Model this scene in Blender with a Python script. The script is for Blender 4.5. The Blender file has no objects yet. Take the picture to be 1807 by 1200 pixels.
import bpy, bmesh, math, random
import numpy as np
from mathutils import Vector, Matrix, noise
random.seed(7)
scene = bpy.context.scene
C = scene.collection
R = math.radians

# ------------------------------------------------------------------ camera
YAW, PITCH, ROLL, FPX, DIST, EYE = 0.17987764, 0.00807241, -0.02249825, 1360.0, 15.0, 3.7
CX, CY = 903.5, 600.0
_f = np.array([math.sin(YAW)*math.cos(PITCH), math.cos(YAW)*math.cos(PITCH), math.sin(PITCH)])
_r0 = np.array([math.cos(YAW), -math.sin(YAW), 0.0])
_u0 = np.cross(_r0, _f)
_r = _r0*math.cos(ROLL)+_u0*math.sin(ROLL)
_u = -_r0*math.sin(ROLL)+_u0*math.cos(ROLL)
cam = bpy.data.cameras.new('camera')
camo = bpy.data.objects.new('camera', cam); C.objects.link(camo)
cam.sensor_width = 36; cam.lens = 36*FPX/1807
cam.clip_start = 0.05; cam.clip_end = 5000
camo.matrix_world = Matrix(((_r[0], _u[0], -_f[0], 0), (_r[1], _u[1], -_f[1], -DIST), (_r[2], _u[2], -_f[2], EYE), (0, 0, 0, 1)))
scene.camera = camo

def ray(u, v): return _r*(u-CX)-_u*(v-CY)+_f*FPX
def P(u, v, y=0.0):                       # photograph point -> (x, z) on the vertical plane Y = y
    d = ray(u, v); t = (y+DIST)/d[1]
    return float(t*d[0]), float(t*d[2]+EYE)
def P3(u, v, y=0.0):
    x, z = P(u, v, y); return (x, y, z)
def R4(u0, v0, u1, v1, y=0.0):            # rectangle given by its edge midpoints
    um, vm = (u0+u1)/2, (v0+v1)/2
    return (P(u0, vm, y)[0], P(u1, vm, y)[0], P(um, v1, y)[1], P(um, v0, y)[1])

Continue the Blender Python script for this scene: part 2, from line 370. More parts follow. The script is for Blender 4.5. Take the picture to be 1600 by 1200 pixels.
::::::
Your task: Without changing anything, quote the lines from the top of the data to the line that contains "scene.camera = camo", including that line.

Response to this task:
Model this scene in Blender with a Python script. The script is for Blender 4.5. The Blender file has no objects yet. Take the picture to be 1807 by 1200 pixels.
import bpy, bmesh, math, random
import numpy as np
from mathutils import Vector, Matrix, noise
random.seed(7)
scene = bpy.context.scene
C = scene.collection
R = math.radians

# ------------------------------------------------------------------ camera
YAW, PITCH, ROLL, FPX, DIST, EYE = 0.17987764, 0.00807241, -0.02249825, 1360.0, 15.0, 3.7
CX, CY = 903.5, 600.0
_f = np.array([math.sin(YAW)*math.cos(PITCH), math.cos(YAW)*math.cos(PITCH), math.sin(PITCH)])
_r0 = np.array([math.cos(YAW), -math.sin(YAW), 0.0])
_u0 = np.cross(_r0, _f)
_r = _r0*math.cos(ROLL)+_u0*math.sin(ROLL)
_u = -_r0*math.sin(ROLL)+_u0*math.cos(ROLL)
cam = bpy.data.cameras.new('camera')
camo = bpy.data.objects.new('camera', cam); C.objects.link(camo)
cam.sensor_width = 36; cam.lens = 36*FPX/1807
cam.clip_start = 0.05; cam.clip_end = 5000
camo.matrix_world = Matrix(((_r[0], _u[0], -_f[0], 0), (_r[1], _u[1], -_f[1], -DIST), (_r[2], _u[2], -_f[2], EYE), (0, 0, 0, 1)))
scene.camera = camo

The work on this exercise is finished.